Dancing for freedom in Iran

Ballet performances are prohibited in Iran. In her film "1001 Nights Apart", director Sarvnaz Alambeigi documents the history of dance in the Islamic Republic.
Ballet performances are prohibited in Iran. In her film "1001 Nights Apart", director Sarvnaz Alambeigi documents the history of dance in the Islamic Republic.

Ballet performances are prohibited in Iran. In her film "1001 Nights Apart", director Sarvnaz Alambeigi documents the history of dance in the Islamic Republic. By Fahimeh Farsaie

الكاتبة ، الكاتب: Fahimeh Farsaie

Even under the Shah in the 1970s, ballet and opera were frowned upon in Iranian society. Although the Iranian National Ballet Company had been founded in 1958 by the culture ministry, most of the population struggled to acquire a taste for the art form. The ensemble, latterly made up of around 50 dancers and guest dancers, was only able to stay afloat thanks to state subsidies. In the 21 years of its existence, the company staged numerous pieces from the classical and modern ballet repertoire.

But in 1979, after the toppling of Shah Mohammad Reza, the Islamic Revolution ultimately put an end to the activities of Iran’s only public ballet institution. The last ballet to be performed on stage by the best-known and most respected of all dance companies in the Middle East, at the Roudaki Hall (now the Vahdat Hall), was Tchaikovsky’s 'Sleeping Beauty'.

Rare archive footage

At the start of her documentary film "1001 Nights Apart", filmmaker Sarvnaz Alambeigi reviews this story in the presence of 10 young dancers. She had previously discovered rare film footage and photos in the archive of the old National Ballet. With joy and reverence, the young dancers watch the footage, learn about their predecessors and discover that the founders of the National Ballet were Nedjad Ahmadzadeh and his wife Haydeh.

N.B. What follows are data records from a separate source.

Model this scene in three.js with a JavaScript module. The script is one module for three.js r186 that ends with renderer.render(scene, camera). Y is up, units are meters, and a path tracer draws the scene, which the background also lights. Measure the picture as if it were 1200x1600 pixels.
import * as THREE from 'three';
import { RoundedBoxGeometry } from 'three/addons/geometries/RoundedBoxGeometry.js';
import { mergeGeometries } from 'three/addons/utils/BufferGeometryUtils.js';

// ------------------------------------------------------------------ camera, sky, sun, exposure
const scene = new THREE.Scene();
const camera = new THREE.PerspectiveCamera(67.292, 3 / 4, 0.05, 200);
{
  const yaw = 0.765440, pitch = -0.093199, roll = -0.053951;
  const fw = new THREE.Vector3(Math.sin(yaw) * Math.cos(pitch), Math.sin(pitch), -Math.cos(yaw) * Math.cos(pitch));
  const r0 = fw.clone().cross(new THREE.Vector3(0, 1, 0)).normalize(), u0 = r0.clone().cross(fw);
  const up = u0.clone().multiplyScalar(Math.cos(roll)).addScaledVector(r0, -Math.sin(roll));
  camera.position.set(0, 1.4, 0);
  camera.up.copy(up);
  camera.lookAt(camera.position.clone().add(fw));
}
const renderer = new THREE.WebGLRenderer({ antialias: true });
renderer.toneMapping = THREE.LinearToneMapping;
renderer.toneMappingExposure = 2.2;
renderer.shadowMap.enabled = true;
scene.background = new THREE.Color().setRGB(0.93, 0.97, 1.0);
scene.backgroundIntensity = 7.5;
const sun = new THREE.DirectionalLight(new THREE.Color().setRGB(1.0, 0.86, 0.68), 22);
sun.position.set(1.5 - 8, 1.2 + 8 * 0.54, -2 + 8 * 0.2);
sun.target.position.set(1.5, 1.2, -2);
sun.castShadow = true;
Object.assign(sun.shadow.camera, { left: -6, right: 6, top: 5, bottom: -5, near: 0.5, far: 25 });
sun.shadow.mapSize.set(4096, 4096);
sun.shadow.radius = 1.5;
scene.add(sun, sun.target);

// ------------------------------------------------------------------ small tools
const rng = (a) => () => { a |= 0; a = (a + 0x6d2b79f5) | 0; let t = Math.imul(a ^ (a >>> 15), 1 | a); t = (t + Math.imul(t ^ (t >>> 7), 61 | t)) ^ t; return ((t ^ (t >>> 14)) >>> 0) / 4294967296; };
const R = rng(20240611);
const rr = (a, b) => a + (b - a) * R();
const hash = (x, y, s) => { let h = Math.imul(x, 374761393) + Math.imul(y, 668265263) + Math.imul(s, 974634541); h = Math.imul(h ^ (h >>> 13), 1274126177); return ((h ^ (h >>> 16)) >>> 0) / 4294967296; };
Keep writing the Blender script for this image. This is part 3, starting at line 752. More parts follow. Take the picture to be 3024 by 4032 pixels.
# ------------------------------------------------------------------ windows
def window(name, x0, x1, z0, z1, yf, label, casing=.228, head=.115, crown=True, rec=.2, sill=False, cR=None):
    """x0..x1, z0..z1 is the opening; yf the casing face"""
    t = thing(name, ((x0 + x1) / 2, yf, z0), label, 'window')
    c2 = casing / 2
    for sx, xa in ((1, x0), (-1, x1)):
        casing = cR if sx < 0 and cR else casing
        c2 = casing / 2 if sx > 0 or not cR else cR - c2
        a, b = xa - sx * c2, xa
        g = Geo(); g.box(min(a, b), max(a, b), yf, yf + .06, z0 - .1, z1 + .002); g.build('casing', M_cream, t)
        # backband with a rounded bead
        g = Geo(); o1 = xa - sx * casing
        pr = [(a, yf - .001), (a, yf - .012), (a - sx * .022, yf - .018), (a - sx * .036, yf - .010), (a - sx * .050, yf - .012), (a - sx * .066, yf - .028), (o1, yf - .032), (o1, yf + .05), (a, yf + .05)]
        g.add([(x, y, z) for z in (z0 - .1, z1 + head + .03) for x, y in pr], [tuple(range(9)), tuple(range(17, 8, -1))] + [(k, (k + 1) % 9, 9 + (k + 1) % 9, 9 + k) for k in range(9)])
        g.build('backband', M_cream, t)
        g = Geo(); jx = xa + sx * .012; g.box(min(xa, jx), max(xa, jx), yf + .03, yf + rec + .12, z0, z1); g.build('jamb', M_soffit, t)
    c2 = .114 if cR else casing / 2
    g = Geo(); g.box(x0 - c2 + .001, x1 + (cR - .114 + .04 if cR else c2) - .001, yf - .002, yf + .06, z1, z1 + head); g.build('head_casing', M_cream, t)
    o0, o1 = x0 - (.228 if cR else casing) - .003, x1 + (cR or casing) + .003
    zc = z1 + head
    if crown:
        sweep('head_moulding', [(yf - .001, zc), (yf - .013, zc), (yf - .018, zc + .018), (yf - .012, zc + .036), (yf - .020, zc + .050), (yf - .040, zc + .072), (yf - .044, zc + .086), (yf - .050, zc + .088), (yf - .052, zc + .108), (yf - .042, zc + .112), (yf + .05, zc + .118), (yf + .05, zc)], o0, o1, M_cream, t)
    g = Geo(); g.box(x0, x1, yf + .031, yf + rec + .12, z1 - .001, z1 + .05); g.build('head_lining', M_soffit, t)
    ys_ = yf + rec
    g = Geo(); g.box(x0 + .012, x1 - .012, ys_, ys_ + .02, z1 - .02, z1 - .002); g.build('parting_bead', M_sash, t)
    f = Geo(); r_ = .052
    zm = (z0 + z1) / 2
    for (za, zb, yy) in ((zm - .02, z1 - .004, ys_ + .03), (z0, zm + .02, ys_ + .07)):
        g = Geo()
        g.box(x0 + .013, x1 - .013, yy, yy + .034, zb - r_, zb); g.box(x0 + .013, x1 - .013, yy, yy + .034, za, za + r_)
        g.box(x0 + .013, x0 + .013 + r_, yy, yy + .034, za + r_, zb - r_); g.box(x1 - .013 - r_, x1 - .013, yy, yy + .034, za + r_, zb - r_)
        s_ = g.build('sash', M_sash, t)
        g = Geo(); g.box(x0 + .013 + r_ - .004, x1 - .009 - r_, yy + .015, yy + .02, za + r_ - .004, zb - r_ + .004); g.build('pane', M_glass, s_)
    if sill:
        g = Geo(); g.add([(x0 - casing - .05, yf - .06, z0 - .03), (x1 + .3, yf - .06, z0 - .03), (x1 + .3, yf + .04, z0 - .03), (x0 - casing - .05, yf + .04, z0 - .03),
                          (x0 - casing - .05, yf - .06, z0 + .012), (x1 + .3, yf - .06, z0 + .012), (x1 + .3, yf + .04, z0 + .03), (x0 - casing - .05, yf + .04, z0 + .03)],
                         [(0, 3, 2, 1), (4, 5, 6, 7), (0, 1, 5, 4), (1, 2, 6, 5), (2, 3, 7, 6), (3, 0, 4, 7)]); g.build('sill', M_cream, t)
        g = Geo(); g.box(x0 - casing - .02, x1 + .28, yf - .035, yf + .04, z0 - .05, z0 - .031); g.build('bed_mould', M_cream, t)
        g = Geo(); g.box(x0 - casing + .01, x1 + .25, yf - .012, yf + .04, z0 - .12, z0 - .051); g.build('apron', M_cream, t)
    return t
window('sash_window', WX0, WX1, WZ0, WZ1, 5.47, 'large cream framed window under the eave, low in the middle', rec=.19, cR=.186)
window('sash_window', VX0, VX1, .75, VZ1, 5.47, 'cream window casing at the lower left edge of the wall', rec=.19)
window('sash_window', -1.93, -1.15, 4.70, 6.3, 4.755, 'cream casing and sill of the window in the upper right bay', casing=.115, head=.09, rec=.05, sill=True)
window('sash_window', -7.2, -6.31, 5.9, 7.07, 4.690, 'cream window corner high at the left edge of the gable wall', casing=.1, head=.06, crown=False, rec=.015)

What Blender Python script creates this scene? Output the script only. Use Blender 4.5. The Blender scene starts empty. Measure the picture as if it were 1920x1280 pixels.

The young group of dancers in the film meet in a concealed subterranean room somewhere in Tehran and develop small-scale choreographies that they dance without any professional direction. Speaking off-camera, the filmmaker explains that it was the aspirational group’s enthusiasm that gave her the idea of bringing together the old and new generations of Iranian dancers. And this is the starting point of her search for the once internationally respected dancers forced into exile after the Revolution. The Tehran dance group knows little about the diverse history of Iranian dance: today, the subject is taboo.


Secret rehearsals

As the group, in its hidden studio in Tehran, learns short choreographies addressing issues of sexuality, faith, society and feminism and dances its interpretations of the pieces, the film team attempts to track down the exiled dancers abroad for a possible cooperation with the young generation in Tehran.

To achieve an authentic telling of these two storylines, Sarvnaz Alambeigi makes use not only of the old photos and films from the archive, but she also draws on bare facts, interviews and narratives in the accompanying commentaries. With her camera, she observes their graceful, sometimes even terrifying movements in the dance group’s spartan space. There aren’t many props in the room. The dancers use chalk to mark out possible movements on the floor. "I’m not a dancer," says one member of the group. "Our dance isn’t ballet. They’re just body exercises."

Above all, they are seeking to express their sheer rage in physical terms; to scream their frustration from their very souls. And they manage it effortlessly.

The present

They are all very aware that what they’re doing is forbidden. But they delight in it. "Our work may be covert, but we’re not unhappy," says one of the girls from the group and adds: "We’re not victims, we’re strong fighters and full of energy." And another voice says: "I don’t believe that life should be simple."


So why do they dance at all? "There’s a story that absolutely must be told," says a man and points to the group: "And these people here are that story."

Sarvnaz Alambeigi then goes on to talk about the lives of two members of the dance troupe; a woman and a man. The woman comes from a strict religious family: "My sister will soon be eight years old. My father wants her to begin wearing the veil," she says. And of course, she keeps her dancing a secret from her family.

The young man comes from Kashan in Isfahan province and was raised in a family of ordinary working people. In front of the camera, the veiled mother sits on the floor, the father sits on a white chair as a demonstration of his superiority. He thinks it is bad that his son is a dancer. But that son is not interested in his father’s opinion: "I want to lead a self-determined life," he says.

The end of the story

Finally, among the former exiled dancers contacted by the director, there is one who shows an interest in his brave fans back in Tehran. He works as a stage technician at the famous Scapino Ballett in Rotterdam and convinces the Alambeigi to invite the youngsters from Tehran to the Dutch city. As the departure day approaches the group is beside itself with excitement. But then the U.S. assassinates the Iranian military commander Qassem Soleimani and their visas are not granted.

Sarvnaz Alambeigi works with long takes, few edits and off-camera commentaries. The film’s score serves as both atmosphere and background. The physical movements of the group of dancers, who bend left and right without music as a way of expressing tedium and repetition, create a sense of visual rhythm.

In short: the appeal of "1001 Nights Apart" is its candour – a true dance for freedom.